In the past, Carrie taught multiple sections of General Chemistry (CHEM 1310).  She was very involved in the recent restructuring of the program serving as leader of the Chemical Principles I (CHEM 1211K) development team, and she will teach all three new courses (CHEM 1310, CHEM 1211K, and CHEM 1212K) in the future. 

Carrie also teaches Freshman Seminar (GT 1000) sections for chemistry and biochemistry majors each fall.  The course serves as an introduction to college life, but Carrie also emphasizes opportunities available within the department and attempts to help establish a sense of community for the new students.   With Drs. David Collard and Cameron Tyson, Carrie also serves as instructor for the department's newly developed Sophomore Seminar course (CHEM 2802, to become CHEM 2000) which focuses on scientific ethics, literature searches, writing and reading scientific literature, and career exploration and preparation.
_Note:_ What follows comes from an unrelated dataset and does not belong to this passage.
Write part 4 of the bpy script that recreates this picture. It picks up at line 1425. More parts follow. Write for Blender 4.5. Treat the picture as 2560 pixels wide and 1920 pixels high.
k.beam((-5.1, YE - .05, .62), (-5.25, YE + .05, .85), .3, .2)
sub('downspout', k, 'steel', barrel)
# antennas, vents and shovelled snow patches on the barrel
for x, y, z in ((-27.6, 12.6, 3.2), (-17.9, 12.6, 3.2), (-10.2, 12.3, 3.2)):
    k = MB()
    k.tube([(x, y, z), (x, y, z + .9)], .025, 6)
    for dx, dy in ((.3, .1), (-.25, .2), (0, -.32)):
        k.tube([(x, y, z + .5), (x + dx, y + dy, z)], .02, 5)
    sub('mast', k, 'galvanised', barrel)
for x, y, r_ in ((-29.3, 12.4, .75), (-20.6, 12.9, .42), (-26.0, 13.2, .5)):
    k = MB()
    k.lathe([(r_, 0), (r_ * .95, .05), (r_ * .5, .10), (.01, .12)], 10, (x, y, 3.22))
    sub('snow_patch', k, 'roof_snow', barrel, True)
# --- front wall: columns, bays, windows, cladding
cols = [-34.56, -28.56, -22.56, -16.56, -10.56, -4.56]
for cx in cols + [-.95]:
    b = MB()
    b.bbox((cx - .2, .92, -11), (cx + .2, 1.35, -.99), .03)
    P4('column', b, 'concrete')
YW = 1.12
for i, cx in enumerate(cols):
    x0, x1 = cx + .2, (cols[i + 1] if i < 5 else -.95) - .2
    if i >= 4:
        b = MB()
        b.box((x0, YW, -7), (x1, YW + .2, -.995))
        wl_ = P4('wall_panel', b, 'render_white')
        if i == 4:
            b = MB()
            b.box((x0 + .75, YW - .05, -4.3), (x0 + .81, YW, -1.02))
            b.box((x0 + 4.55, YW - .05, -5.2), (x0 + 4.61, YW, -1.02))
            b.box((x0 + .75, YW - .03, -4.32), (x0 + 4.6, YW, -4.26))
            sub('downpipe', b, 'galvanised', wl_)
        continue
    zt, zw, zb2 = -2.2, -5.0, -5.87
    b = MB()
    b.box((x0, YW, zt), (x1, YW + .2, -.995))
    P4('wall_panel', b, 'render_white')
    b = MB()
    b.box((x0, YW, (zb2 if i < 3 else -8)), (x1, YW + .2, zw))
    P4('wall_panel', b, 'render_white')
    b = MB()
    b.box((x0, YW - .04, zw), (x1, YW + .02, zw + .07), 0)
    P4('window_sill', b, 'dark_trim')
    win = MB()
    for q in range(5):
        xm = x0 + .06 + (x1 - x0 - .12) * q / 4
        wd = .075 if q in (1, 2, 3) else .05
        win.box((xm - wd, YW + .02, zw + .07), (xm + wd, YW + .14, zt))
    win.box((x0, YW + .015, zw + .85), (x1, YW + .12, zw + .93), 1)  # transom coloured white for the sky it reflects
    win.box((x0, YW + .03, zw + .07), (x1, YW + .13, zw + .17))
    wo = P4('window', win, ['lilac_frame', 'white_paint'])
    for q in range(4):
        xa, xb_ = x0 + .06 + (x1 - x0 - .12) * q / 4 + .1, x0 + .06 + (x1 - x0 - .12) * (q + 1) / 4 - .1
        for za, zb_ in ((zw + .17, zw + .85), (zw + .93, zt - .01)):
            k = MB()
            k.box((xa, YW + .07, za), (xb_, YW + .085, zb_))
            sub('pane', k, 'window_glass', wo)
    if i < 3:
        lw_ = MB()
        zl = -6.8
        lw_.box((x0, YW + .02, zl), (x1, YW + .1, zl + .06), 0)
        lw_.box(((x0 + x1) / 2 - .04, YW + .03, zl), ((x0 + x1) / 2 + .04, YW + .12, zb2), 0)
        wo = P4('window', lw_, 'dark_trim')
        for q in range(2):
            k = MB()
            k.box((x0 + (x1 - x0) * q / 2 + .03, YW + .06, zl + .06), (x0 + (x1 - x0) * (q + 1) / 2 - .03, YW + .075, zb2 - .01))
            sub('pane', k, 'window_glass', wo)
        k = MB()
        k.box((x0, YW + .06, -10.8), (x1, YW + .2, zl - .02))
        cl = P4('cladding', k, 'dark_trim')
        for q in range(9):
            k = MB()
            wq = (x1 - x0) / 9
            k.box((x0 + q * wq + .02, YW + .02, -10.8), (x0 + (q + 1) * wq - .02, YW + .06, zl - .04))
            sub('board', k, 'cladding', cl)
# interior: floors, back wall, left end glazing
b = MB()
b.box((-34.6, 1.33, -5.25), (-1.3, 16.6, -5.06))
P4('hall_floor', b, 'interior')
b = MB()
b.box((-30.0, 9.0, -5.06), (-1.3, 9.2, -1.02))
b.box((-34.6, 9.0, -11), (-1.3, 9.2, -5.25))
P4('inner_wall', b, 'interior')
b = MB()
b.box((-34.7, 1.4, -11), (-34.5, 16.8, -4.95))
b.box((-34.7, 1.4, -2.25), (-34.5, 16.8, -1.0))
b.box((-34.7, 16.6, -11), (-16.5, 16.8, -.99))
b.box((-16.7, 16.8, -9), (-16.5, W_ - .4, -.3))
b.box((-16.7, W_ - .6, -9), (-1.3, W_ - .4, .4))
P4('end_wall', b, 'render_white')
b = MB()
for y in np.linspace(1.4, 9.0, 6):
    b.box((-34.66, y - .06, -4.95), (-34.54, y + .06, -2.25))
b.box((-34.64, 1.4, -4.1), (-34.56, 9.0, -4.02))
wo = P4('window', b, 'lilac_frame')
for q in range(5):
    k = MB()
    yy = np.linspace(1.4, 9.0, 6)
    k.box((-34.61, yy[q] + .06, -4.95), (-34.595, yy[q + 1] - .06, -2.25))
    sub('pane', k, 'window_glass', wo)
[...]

Carrie has also taught part of a special topics course in radiochemistry, and she is interested in the development of other special topics courses in areas such as food chemistry.

Scholarship

As a teaching post-doctoral fellow Carrie studied the problem-solving strategies of freshman chemistry students using a semi-structured interview protocol and statistical analysis to determine whether students still demonstrate a gap in conceptual versus algorithmic understanding more than a decade after the phenomenon was first identified in the literature. The long-term goal of the research is to determine how the thought processes of students who excel in both areas differ from those who do not and how best to transfer that knowledge.  She has continued examining the cognitive skills of freshman chemistry students at Tech through projects focusing on group preparation of chapter outlines and documented problem solving in lecture.  Carrie looks forward to working with Success Programs with the newly implemented PLUS program that focuses on peer led learning.